Over the summer some parents who live in the former Dilworth zone said families were leaving for private, charter and magnet schools because they didn’t like being reassigned and/or had concerns about a change in middle-school assignments that’s looming next year.
Tuesday afternoon, Craven-Howell had not responded to the Observer’s query about whether the steep drop was anticipated and where it came from.
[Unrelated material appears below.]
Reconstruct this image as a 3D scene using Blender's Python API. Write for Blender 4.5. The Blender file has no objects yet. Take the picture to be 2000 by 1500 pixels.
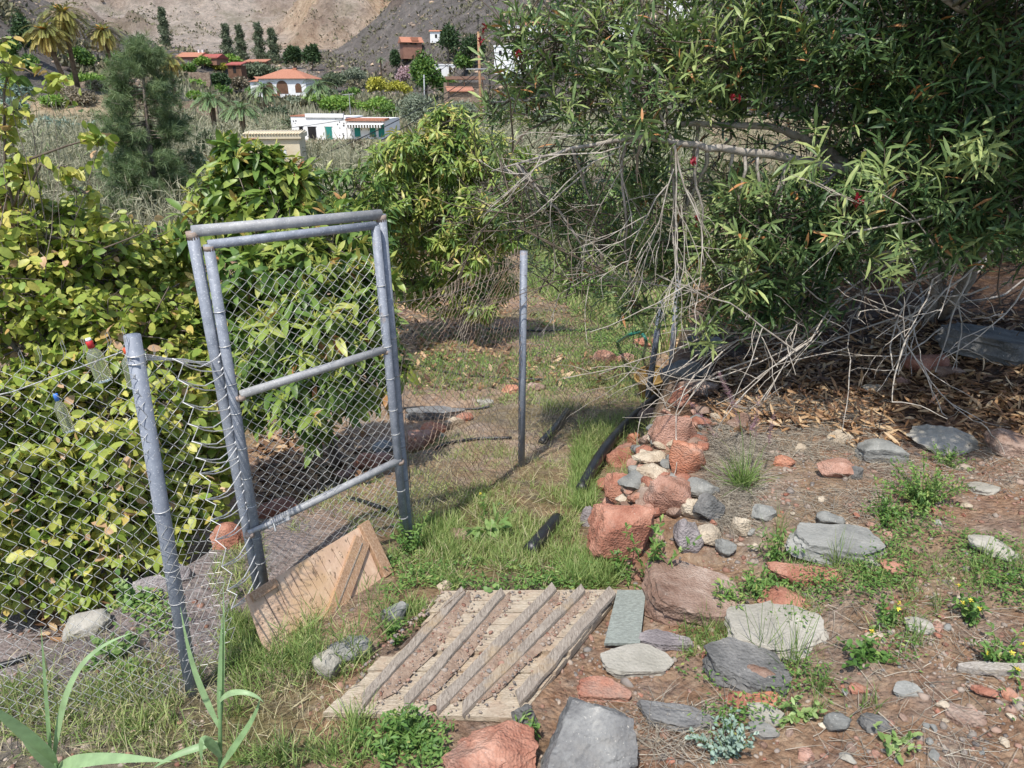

CMS has not released any demographic data about enrollment.
The pairing of Billingsville and Cotswold elementary schools also led to a smaller combined enrollment, from 1,107 last year to 954 this year.
However, the new Governor’s Village STEM Academy, a K-8 neighborhood/magnet school formed by merging Nathaniel Alexander Elementary and Morehead STEM Academy, has 1,869 students in the two adjacent schools, up 41 from the combined enrollment last year.
New schools start small
CMS opened three new schools this year.
Wilson STEM Academy in west Charlotte, a neighborhood school with a computer coding magnet program, had just under 500 students when CMS took the count.
Charlotte East Language Academy, a K-8 Spanish-English magnet school with a small neighborhood zone in east Charlotte, opened with 365.
Villa Heights Elementary, a neighborhood school north of uptown Charlotte, has only 100 students, the district’s smallest non-alternative school.
All are expected to grow. CMS phases in new schools so students aren’t forced to switch during their final year of elementary or middle school.